A educação, segundo Aristóteles, deveria inculcar o amor às leis - elaboradas com a participação dos cidadãos -, mas a lei perderia sua função pedagógica se não se enraizasse na virtude e nos costumes: "a lei torna-se simples convenção, uma espécie de fiança, que garante as relações convencionais de justiça entre os homens, mas é impotente para tornar os cidadãos justos e bons". Daí, a ligação estreita entre costumes democráticos e regime democrático, assim como a importância da educação pública para a salvaguarda da ética e do respeito às instituições. Aristóteles admite, dentro da categoria dos cidadãos ativos, a possibilidade de o governado tornar-se governante, "pois os mais nobres valores morais são os mesmos, para todos os indivíduos e para a coletividade. Cabe à Educação inculcá-los". Ora, se isso é razoável e desejável, a educação para a democracia é necessária também para formar govermantes.

Em Da Republica, Cicero defende a educação específica para o governo, "para servir o Estado". Considerava, por exemplo, estranho que os sábios, leigos na arte da navegação, se declarassem aptos a comandar um navio em situação de turbulência, embora jamais o houvessem tentado em mares tranqüilos. Justificavam o desprezo pelo estudo e o ensino das coisas do governo, da res publica, porque acreditavam poder assumi-lo em caso de crise. Ora, argumenta o cônsul romano, a simples possibilidade da responsabilidade pública exige a aquisição "de todos os conhecimentos os quais ignoramos, se, algum dia, precisarmos deles nos valer".

A “Educação Para a Democracia” na dimensão de formação de governantes significa, concretamente, a preparação para o julgamento político necessário à tomada de decisões. Trata-se de enfrentar problemas - dos mais variados tipos - e o critério para o julgamento será sempre o da justiça - decorrente dos valores da liberdade, da igualdade e da solidariedade.

Assim, a “Educação Para a Democracia” é uma formação para a discussão, para a argumentação, com o pressuposto da tolerância.
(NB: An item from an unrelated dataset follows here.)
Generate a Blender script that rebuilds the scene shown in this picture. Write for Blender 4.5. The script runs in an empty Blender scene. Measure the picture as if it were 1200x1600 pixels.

Nesta ordem de considerações, deve-se entender por valores republicanos, basicamente:

a) o respeito às leis, acima da vontade dos homens, e entendidas como "educadoras", no sentido já visto na antigüidade clássica. "Todo verdadeiro republicano", ensinava Rousseau, " bebia no leite de sua mãe o amor da pátria, isto é, das leis e da liberdade";

b) o respeito ao bem público, acima do interesse privado e patriarcal. Em nosso país trata-se de romper a tradição doméstica, tendente ao despotismo, que moldou nossos costumes (vale a pena lembrar que despotes, em grego, é pai de família, e que a família antiga, como bem observou Benjamim Constant, representava a negação de direitos e liberdades individuais);

c) o sentido de responsabilidade no exercício do poder, inclusive o poder implícito na ação dos educadores, sejam eles professores, orientadores ou demais profissionais do ensino. Em política, a responsabilidade tem dois significados, melhor compreensíveis na língua inglesa: accountabillity e responsibility. O primeiro termo significa o dever de prestar contas, englobando todos os mandatários, isto é, os que exercem o poder em nome de outrem; o segundo terno significa a sujeição de todos, governantes ou governados, ao rigor das sanções legalmente previstas. Em ambos os casos, a responsabilidade é da essência do regime democrático.

E por valores democráticos, estreitamente ligados aos republicanos, entendem-se:

a) a virtude do amor à igualdade, de que falava Montesquieu, e o conseqüente repúdio a qualquer forma de privilégio;

b) o respeito integral aos direitos humanos, cuja essência consiste na vocação de todos - independentemente de diferenças de raça e etnia, sexo, instrução, credo religioso, julgamento moral, opção política ou posição social - a viver com dignidade, o que traz implícito o valor da solidariedade;

c) o acatamento da vontade da maioria, legitimamente formada, porém com constante respeito pelos direitos das minorias, o que pressupõe a aceitação da diversidade e a prática da tolerância.